-------- Dataset content
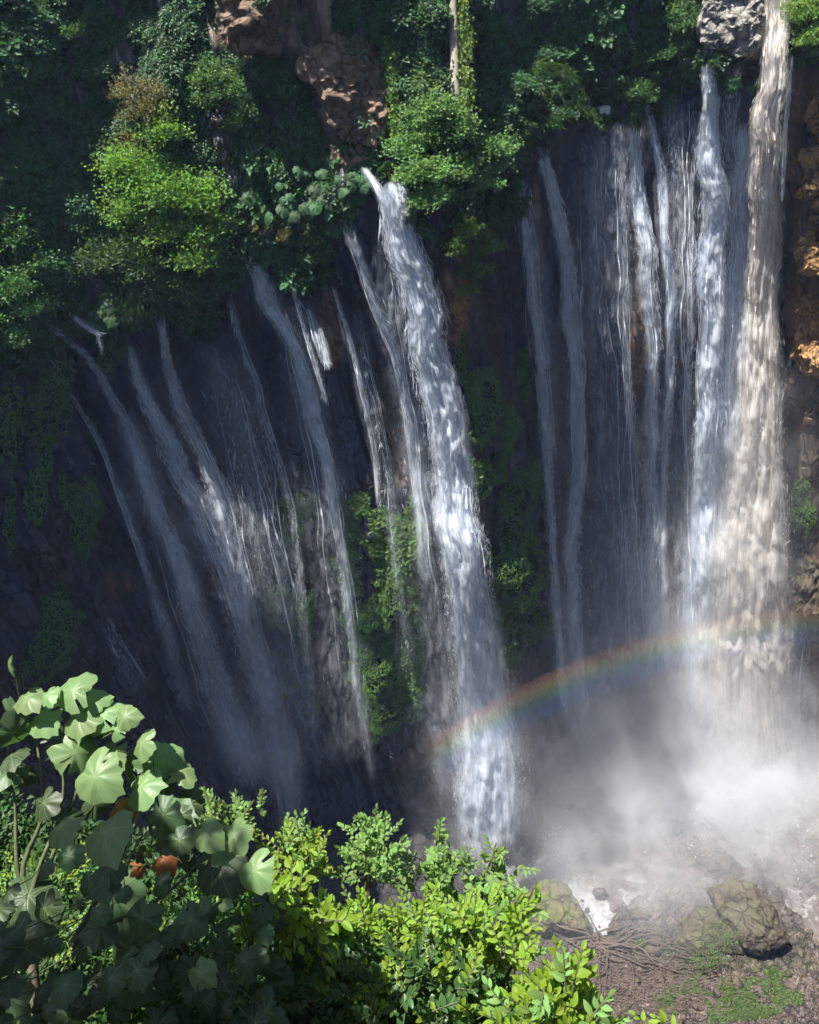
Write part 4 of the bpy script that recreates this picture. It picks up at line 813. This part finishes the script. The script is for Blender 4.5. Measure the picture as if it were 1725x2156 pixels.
for i in range(900):
    u,v=rng.normal(1370,95),rng.normal(2085,32)
    if rng.random()<.25: u,v=rng.normal(1180,70),rng.normal(2040,30)
    a=rng.normal(.2,.8); l=rng.uniform(10,34); p=ground(np.array([u,u+l*math.cos(a)]),np.array([v,v+l*.5*math.sin(a)]),0.); p[:,2]=bed_h(p[:,0],p[:,1])+rng.uniform(.1,.6,2); tw.append(tube(wig(p[0],p[1],4,.15,i),.035,3))
V,F=join(tw); tag(mesh_np('dry_twigs',V,F,MAT['root']),'mat of dry brown twigs and brush on the river bed','twigs',kind='stuff')
print('stage bed')

# ------------------------------------------------------------------ near hillside under the viewpoint
A=at(-100,1715,13.); B=at(1290,2230,11.5); A2=A+(A-B)*3+np.array([0,-14,6]); 
def hill(s,t):
    """s 0..1 along left->right, t 0..1 from the ledge to the brink"""
    ed=np.stack([np.interp(s,[0,.6,1],[A2[k],A[k],B[k]]) for k in range(3)],-1); le=np.stack([np.interp(s,[0,.6,1],[-45,-6.,1.2]),np.interp(s,[0,.6,1],[-8,.2,.2]),np.interp(s,[0,.6,1],[124,123.,123.1])],-1)
    P=le*(1-t[...,None])+ed*t[...,None]; P[...,2]-=1.2*np.sin(np.pi*t)*1.0
    return P
ss,tt=np.meshgrid(np.linspace(0,1,160),np.linspace(0,1,40),indexing='ij'); HP=hill(ss,tt); HP=HP+(.25*fbm(HP*.7,4,601))[...,None]*np.array([.3,.3,1.])
dr=np.linspace(0,1,50)**1.2; edge=HP[:,-1]; nb=unit(np.stack([-(edge[-1]-edge[0])[1]*np.ones(160),(edge[-1]-edge[0])[0]*np.ones(160),np.zeros(160)],-1)); SK=edge[:,None]*1.; SK=np.repeat(SK,50,1); SK[...,2]=edge[:,None,2]*(1-dr[None])-3*dr[None]; SK=SK+nb[:,None]*(dr[None]*3)[...,None]+(1.2*fbm(SK*.2,4,611)*np.minimum(1,dr*20)[None])[...,None]*nb[:,None]
AL=np.concatenate([HP,SK[:,1:]],1); 
back=np.repeat(HP[:,:1],6,1); back[:,:,1]-=np.linspace(60,2,6)[None]; AL=np.concatenate([back,AL],1)
tag(mesh_np('hillside',AL.reshape(-1,3),gridF(AL.shape[0],AL.shape[1]),MAT['slope'],smooth=True),kind='structure')
e0=AL[-1]; side=np.stack([e0,e0+np.array([0,0,0])],1)
# the right end of the hillside closes back to the ground
sw=np.stack([AL[-1]]+[np.stack([AL[-1][:,0]+.2*k,AL[-1][:,1]-.4*k,np.minimum(AL[-1][:,2],125)*(1-k/6)-3*k/6],-1) for k in range(1,7)],1)
tag(mesh_np('hillside_flank',sw.reshape(-1,3),gridF(sw.shape[0],sw.shape[1]),MAT['slope'],smooth=True),kind='structure')
# undergrowth mass on the hillside
n=4200; s_=rng.uniform(.25,1,n); t_=rng.uniform(.12,1.02,n); P=hill(s_,t_); P[:,2]+=rng.uniform(.1,.7,n); u,v=project(P); keep=~((u>1050)&(v<2100))&(np.linalg.norm(P-[0,0,CZ],axis=1)>7.6)&(u<1250); P=P[keep]
src=clump_mesh('undergrowth_clump',MAT['darkS'],44,.42,.12,.6,.2,flat=.8)
tag(gn_scatter('undergrowth',src,P,np.tile([0.1,-.2,1.],(len(P),1)),rng.uniform(.5,1.,len(P)),spin=3.),'dark undergrowth leaves massed on the near hillside','undergrowth',kind='stuff')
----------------
Return each line from the material above exactly, but not the pictures.

Write part 4 of the bpy script that recreates this picture. It picks up at line 813. This part finishes the script. The script is for Blender 4.5. Measure the picture as if it were 1725x2156 pixels.
for i in range(900):
    u,v=rng.normal(1370,95),rng.normal(2085,32)
    if rng.random()<.25: u,v=rng.normal(1180,70),rng.normal(2040,30)
    a=rng.normal(.2,.8); l=rng.uniform(10,34); p=ground(np.array([u,u+l*math.cos(a)]),np.array([v,v+l*.5*math.sin(a)]),0.); p[:,2]=bed_h(p[:,0],p[:,1])+rng.uniform(.1,.6,2); tw.append(tube(wig(p[0],p[1],4,.15,i),.035,3))
V,F=join(tw); tag(mesh_np('dry_twigs',V,F,MAT['root']),'mat of dry brown twigs and brush on the river bed','twigs',kind='stuff')
print('stage bed')

# ------------------------------------------------------------------ near hillside under the viewpoint
A=at(-100,1715,13.); B=at(1290,2230,11.5); A2=A+(A-B)*3+np.array([0,-14,6]); 
def hill(s,t):
    """s 0..1 along left->right, t 0..1 from the ledge to the brink"""
    ed=np.stack([np.interp(s,[0,.6,1],[A2[k],A[k],B[k]]) for k in range(3)],-1); le=np.stack([np.interp(s,[0,.6,1],[-45,-6.,1.2]),np.interp(s,[0,.6,1],[-8,.2,.2]),np.interp(s,[0,.6,1],[124,123.,123.1])],-1)
    P=le*(1-t[...,None])+ed*t[...,None]; P[...,2]-=1.2*np.sin(np.pi*t)*1.0
    return P
ss,tt=np.meshgrid(np.linspace(0,1,160),np.linspace(0,1,40),indexing='ij'); HP=hill(ss,tt); HP=HP+(.25*fbm(HP*.7,4,601))[...,None]*np.array([.3,.3,1.])
dr=np.linspace(0,1,50)**1.2; edge=HP[:,-1]; nb=unit(np.stack([-(edge[-1]-edge[0])[1]*np.ones(160),(edge[-1]-edge[0])[0]*np.ones(160),np.zeros(160)],-1)); SK=edge[:,None]*1.; SK=np.repeat(SK,50,1); SK[...,2]=edge[:,None,2]*(1-dr[None])-3*dr[None]; SK=SK+nb[:,None]*(dr[None]*3)[...,None]+(1.2*fbm(SK*.2,4,611)*np.minimum(1,dr*20)[None])[...,None]*nb[:,None]
AL=np.concatenate([HP,SK[:,1:]],1); 
back=np.repeat(HP[:,:1],6,1); back[:,:,1]-=np.linspace(60,2,6)[None]; AL=np.concatenate([back,AL],1)
tag(mesh_np('hillside',AL.reshape(-1,3),gridF(AL.shape[0],AL.shape[1]),MAT['slope'],smooth=True),kind='structure')
e0=AL[-1]; side=np.stack([e0,e0+np.array([0,0,0])],1)
# the right end of the hillside closes back to the ground
sw=np.stack([AL[-1]]+[np.stack([AL[-1][:,0]+.2*k,AL[-1][:,1]-.4*k,np.minimum(AL[-1][:,2],125)*(1-k/6)-3*k/6],-1) for k in range(1,7)],1)
tag(mesh_np('hillside_flank',sw.reshape(-1,3),gridF(sw.shape[0],sw.shape[1]),MAT['slope'],smooth=True),kind='structure')
# undergrowth mass on the hillside
n=4200; s_=rng.uniform(.25,1,n); t_=rng.uniform(.12,1.02,n); P=hill(s_,t_); P[:,2]+=rng.uniform(.1,.7,n); u,v=project(P); keep=~((u>1050)&(v<2100))&(np.linalg.norm(P-[0,0,CZ],axis=1)>7.6)&(u<1250); P=P[keep]
src=clump_mesh('undergrowth_clump',MAT['darkS'],44,.42,.12,.6,.2,flat=.8)
tag(gn_scatter('undergrowth',src,P,np.tile([0.1,-.2,1.],(len(P),1)),rng.uniform(.5,1.,len(P)),spin=3.),'dark undergrowth leaves massed on the near hillside','undergrowth',kind='stuff')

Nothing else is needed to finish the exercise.